-- Begin Recorded data --

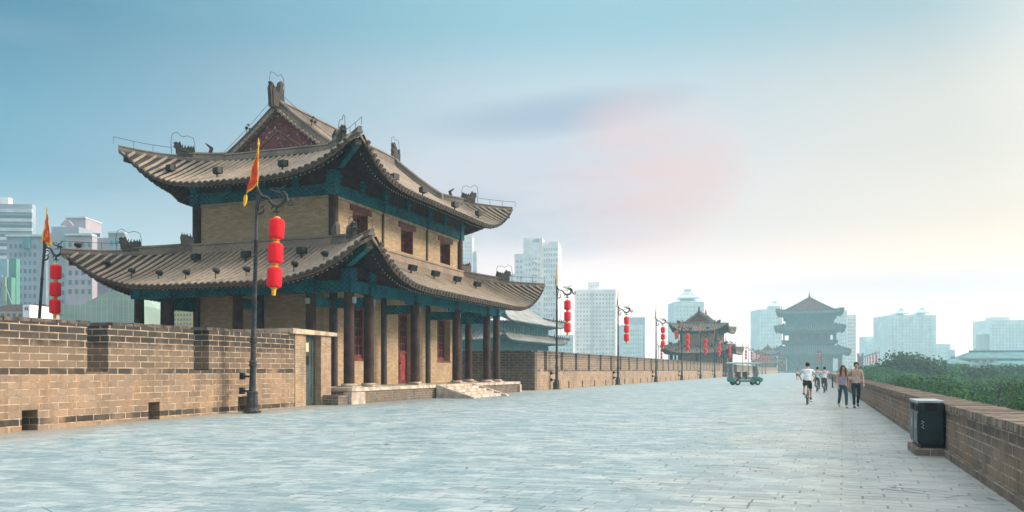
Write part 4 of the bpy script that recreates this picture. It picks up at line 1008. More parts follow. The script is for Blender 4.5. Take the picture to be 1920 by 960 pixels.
def figure(name, loc, rz, J, label, cat, shirt, trousers, hair='short', hairm=None, sleeve='short', bare_legs=False, vest=False, shoe=(.05, .05, .05), skirt=False):
    """J holds every joint in metres, facing -Y"""
    T = empty(name, loc, rz, label, cat)
    g = lambda n, r: tuple(J[n]) + (r,)
    L = {'pelvis': g('pelvis', (.145, .11)), 'waist': g('waist', (.125, .095)), 'chest': g('chest', (.155, .11)), 'neck': g('neck', .055), 'jaw': g('jaw', (.062, .07)), 'head': g('head', (.078, .094)), 'crown': g('crown', (.055, .065))}
    E = [('pelvis', 'waist'), ('waist', 'chest'), ('chest', 'neck'), ('neck', 'jaw'), ('jaw', 'head'), ('head', 'crown')]
    for s in 'LR':
        L.update({'sh' + s: g('sh' + s, .056), 'el' + s: g('el' + s, .040), 'wr' + s: g('wr' + s, .026), 'hp' + s: g('hp' + s, .088), 'kn' + s: g('kn' + s, .056), 'an' + s: g('an' + s, .038), 'to' + s: g('to' + s, (.035, .026))})
        E += [('chest', 'sh' + s), ('sh' + s, 'el' + s), ('el' + s, 'wr' + s), ('pelvis', 'hp' + s), ('hp' + s, 'kn' + s), ('kn' + s, 'an' + s), ('an' + s, 'to' + s)]
    body = skin_mesh(L, E, 'pelvis')
    for s, sg in (('L', 1), ('R', -1)): w, e = Vector(J['wr' + s]), Vector(J['el' + s]); hand(body, w, w - e, sg)
    h = Vector(J['head']); j = Vector(J['jaw']); up = (Vector(J['crown']) - h).normalized(); fw = Vector(J.get('face', (0, -1, 0))).normalized(); sd_ = up.cross(fw).normalized()
    body.tube([h + fw * .078 + up * .01, h + fw * .108 - up * .025, h + fw * .09 - up * .035], [.010, .016, .010], 6)
    for sg in (-1, 1): body.ball(h + sd_ * sg * .082 - up * .01, .022, (.6, .8, 1.3), 8)
    body.build('body', SKIN_M, T, True)
    m = MB()
    for sg in (-1, 1): m.ball(h + fw * .083 + sd_ * sg * .030 + up * .004, .011, (1, .6, .7), 8)
    m.build('eyes', HAIRK, T)
    m = MB(); m.tube([h + fw * .088 - up * .062 - sd_ * .022, h + fw * .094 - up * .062, h + fw * .088 - up * .062 + sd_ * .022], [.004, .008, .004], 5); m.build('lips', M('lips', (.35, .10, .09), .6, .1, 4, 0), T)
    # hair: a cap open at the face
    m = MB(); b0 = len(m.v); m.ball((0, 0, 0), .108, (.92, 1.08, 1.08), 18)
    keep = []; ax = Matrix((sd_, -fw, up)).transposed().to_4x4()
    for i in range(len(m.v)): x, y, z = m.v[i]; z = z if z > -.02 or y > .02 else -.02 + (z + .02) * .2; y = y if z > .045 else max(y, -.035); m.v[i] = (x, y, z)
    m.xf(Matrix.Translation(h + up * .025 - fw * .012) @ ax)
    if hair == 'long':
        for q in range(7):
            a = -1.9 + 3.8 * q / 6; o_ = sd_ * math.sin(a) * .085 - fw * math.cos(a) * .085; m.tube([h + o_ + up * .03, h + o_ * 1.15 - up * .10, h + o_ * 1.25 - up * .24, h + o_ * 1.1 - up * .33], [.035, .04, .036, .012], 7)
    m.build('hair', hairm or HAIRK, T, True)
    # shirt
    k = 1.13
    C = {'hem': tuple(Vector(J['pelvis']).lerp(Vector(J['waist']), -.15)) + ((.158, .122),), 'waist': g('waist', (.142, .112)), 'chest': g('chest', (.168, .124)), 'collar': tuple(Vector(J['chest']).lerp(Vector(J['neck']), .55)) + ((.085, .075),)}
    Ec = [('hem', 'waist'), ('waist', 'chest'), ('chest', 'collar')]
    if not vest:
        for s in 'LR':
            C['sh' + s] = g('sh' + s, .070); t_ = .62 if sleeve == 'short' else 1.0
            C['sl' + s] = tuple(Vector(J['sh' + s]).lerp(Vector(J['el' + s]), t_)) + (.058 if t_ < 1 else .050,); Ec += [('chest', 'sh' + s), ('sh' + s, 'sl' + s)]
            if sleeve == 'long': C['cf' + s] = tuple(Vector(J['el' + s]).lerp(Vector(J['wr' + s]), .9)) + (.036,); Ec += [('sl' + s, 'cf' + s)]
    else:
        for s in 'LR': C['sh' + s] = tuple(Vector(J['chest']).lerp(Vector(J['sh' + s]), .62)) + (.058,); Ec += [('chest', 'sh' + s)]
    skin_mesh(C, Ec, 'waist').build('shirt', shirt, T, True)
    C = {'pelvis': tuple(Vector(J['pelvis'])) + ((.152, .118),), 'top': tuple(Vector(J['pelvis']).lerp(Vector(J['waist']), .55)) + ((.136, .104),)}; Ec = [('pelvis', 'top')]
    for s in 'LR':
        C['hp' + s] = g('hp' + s, .101); Ec += [('pelvis', 'hp' + s)]
        if bare_legs: C['kn' + s] = tuple(Vector(J['hp' + s]).lerp(Vector(J['kn' + s]), .75)) + (.088,); Ec += [('hp' + s, 'kn' + s)]
        else: C['kn' + s] = g('kn' + s, .066); C['an' + s] = tuple(Vector(J['an' + s]) + Vector((0, 0, .02))) + (.052,); Ec += [('hp' + s, 'kn' + s), ('kn' + s, 'an' + s)]
    skin_mesh(C, Ec, 'pelvis').build('shorts' if bare_legs else 'trousers', trousers, T, True)
    for s in 'LR':
        a, t_ = Vector(J['an' + s]), Vector(J['to' + s]); dn = Vector((0, 0, -.03)); m = MB(); dv = (t_ - a); dv.z = 0; dv.normalize()
        m.tube([a + dn - dv * .05, a + dn * 1.2 + dv * .02, a + dn * 1.5 + dv * .11, a + dn * 1.6 + dv * .17], [.038, .046, .042, .026], 8); m.build('shoe', M('shoe_leather', shoe, .6, .2, 6, 0) if 'shoe%s' % str(shoe) not in SH else SH['shoe%s' % str(shoe)], T, True)
    return T
SH = {}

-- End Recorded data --

[What you are asked to do]
Output the lines above in full and exactly as given, omitting any pictures.

[Answer below]
Write part 4 of the bpy script that recreates this picture. It picks up at line 1008. More parts follow. The script is for Blender 4.5. Take the picture to be 1920 by 960 pixels.
def figure(name, loc, rz, J, label, cat, shirt, trousers, hair='short', hairm=None, sleeve='short', bare_legs=False, vest=False, shoe=(.05, .05, .05), skirt=False):
    """J holds every joint in metres, facing -Y"""
    T = empty(name, loc, rz, label, cat)
    g = lambda n, r: tuple(J[n]) + (r,)
    L = {'pelvis': g('pelvis', (.145, .11)), 'waist': g('waist', (.125, .095)), 'chest': g('chest', (.155, .11)), 'neck': g('neck', .055), 'jaw': g('jaw', (.062, .07)), 'head': g('head', (.078, .094)), 'crown': g('crown', (.055, .065))}
    E = [('pelvis', 'waist'), ('waist', 'chest'), ('chest', 'neck'), ('neck', 'jaw'), ('jaw', 'head'), ('head', 'crown')]
    for s in 'LR':
        L.update({'sh' + s: g('sh' + s, .056), 'el' + s: g('el' + s, .040), 'wr' + s: g('wr' + s, .026), 'hp' + s: g('hp' + s, .088), 'kn' + s: g('kn' + s, .056), 'an' + s: g('an' + s, .038), 'to' + s: g('to' + s, (.035, .026))})
        E += [('chest', 'sh' + s), ('sh' + s, 'el' + s), ('el' + s, 'wr' + s), ('pelvis', 'hp' + s), ('hp' + s, 'kn' + s), ('kn' + s, 'an' + s), ('an' + s, 'to' + s)]
    body = skin_mesh(L, E, 'pelvis')
    for s, sg in (('L', 1), ('R', -1)): w, e = Vector(J['wr' + s]), Vector(J['el' + s]); hand(body, w, w - e, sg)
    h = Vector(J['head']); j = Vector(J['jaw']); up = (Vector(J['crown']) - h).normalized(); fw = Vector(J.get('face', (0, -1, 0))).normalized(); sd_ = up.cross(fw).normalized()
    body.tube([h + fw * .078 + up * .01, h + fw * .108 - up * .025, h + fw * .09 - up * .035], [.010, .016, .010], 6)
    for sg in (-1, 1): body.ball(h + sd_ * sg * .082 - up * .01, .022, (.6, .8, 1.3), 8)
    body.build('body', SKIN_M, T, True)
    m = MB()
    for sg in (-1, 1): m.ball(h + fw * .083 + sd_ * sg * .030 + up * .004, .011, (1, .6, .7), 8)
    m.build('eyes', HAIRK, T)
    m = MB(); m.tube([h + fw * .088 - up * .062 - sd_ * .022, h + fw * .094 - up * .062, h + fw * .088 - up * .062 + sd_ * .022], [.004, .008, .004], 5); m.build('lips', M('lips', (.35, .10, .09), .6, .1, 4, 0), T)
    # hair: a cap open at the face
    m = MB(); b0 = len(m.v); m.ball((0, 0, 0), .108, (.92, 1.08, 1.08), 18)
    keep = []; ax = Matrix((sd_, -fw, up)).transposed().to_4x4()
    for i in range(len(m.v)): x, y, z = m.v[i]; z = z if z > -.02 or y > .02 else -.02 + (z + .02) * .2; y = y if z > .045 else max(y, -.035); m.v[i] = (x, y, z)
    m.xf(Matrix.Translation(h + up * .025 - fw * .012) @ ax)
    if hair == 'long':
        for q in range(7):
            a = -1.9 + 3.8 * q / 6; o_ = sd_ * math.sin(a) * .085 - fw * math.cos(a) * .085; m.tube([h + o_ + up * .03, h + o_ * 1.15 - up * .10, h + o_ * 1.25 - up * .24, h + o_ * 1.1 - up * .33], [.035, .04, .036, .012], 7)
    m.build('hair', hairm or HAIRK, T, True)
    # shirt
    k = 1.13
    C = {'hem': tuple(Vector(J['pelvis']).lerp(Vector(J['waist']), -.15)) + ((.158, .122),), 'waist': g('waist', (.142, .112)), 'chest': g('chest', (.168, .124)), 'collar': tuple(Vector(J['chest']).lerp(Vector(J['neck']), .55)) + ((.085, .075),)}
    Ec = [('hem', 'waist'), ('waist', 'chest'), ('chest', 'collar')]
    if not vest:
        for s in 'LR':
            C['sh' + s] = g('sh' + s, .070); t_ = .62 if sleeve == 'short' else 1.0
            C['sl' + s] = tuple(Vector(J['sh' + s]).lerp(Vector(J['el' + s]), t_)) + (.058 if t_ < 1 else .050,); Ec += [('chest', 'sh' + s), ('sh' + s, 'sl' + s)]
            if sleeve == 'long': C['cf' + s] = tuple(Vector(J['el' + s]).lerp(Vector(J['wr' + s]), .9)) + (.036,); Ec += [('sl' + s, 'cf' + s)]
    else:
        for s in 'LR': C['sh' + s] = tuple(Vector(J['chest']).lerp(Vector(J['sh' + s]), .62)) + (.058,); Ec += [('chest', 'sh' + s)]
    skin_mesh(C, Ec, 'waist').build('shirt', shirt, T, True)
    C = {'pelvis': tuple(Vector(J['pelvis'])) + ((.152, .118),), 'top': tuple(Vector(J['pelvis']).lerp(Vector(J['waist']), .55)) + ((.136, .104),)}; Ec = [('pelvis', 'top')]
    for s in 'LR':
        C['hp' + s] = g('hp' + s, .101); Ec += [('pelvis', 'hp' + s)]
        if bare_legs: C['kn' + s] = tuple(Vector(J['hp' + s]).lerp(Vector(J['kn' + s]), .75)) + (.088,); Ec += [('hp' + s, 'kn' + s)]
        else: C['kn' + s] = g('kn' + s, .066); C['an' + s] = tuple(Vector(J['an' + s]) + Vector((0, 0, .02))) + (.052,); Ec += [('hp' + s, 'kn' + s), ('kn' + s, 'an' + s)]
    skin_mesh(C, Ec, 'pelvis').build('shorts' if bare_legs else 'trousers', trousers, T, True)
    for s in 'LR':
        a, t_ = Vector(J['an' + s]), Vector(J['to' + s]); dn = Vector((0, 0, -.03)); m = MB(); dv = (t_ - a); dv.z = 0; dv.normalize()
        m.tube([a + dn - dv * .05, a + dn * 1.2 + dv * .02, a + dn * 1.5 + dv * .11, a + dn * 1.6 + dv * .17], [.038, .046, .042, .026], 8); m.build('shoe', M('shoe_leather', shoe, .6, .2, 6, 0) if 'shoe%s' % str(shoe) not in SH else SH['shoe%s' % str(shoe)], T, True)
    return T
SH = {}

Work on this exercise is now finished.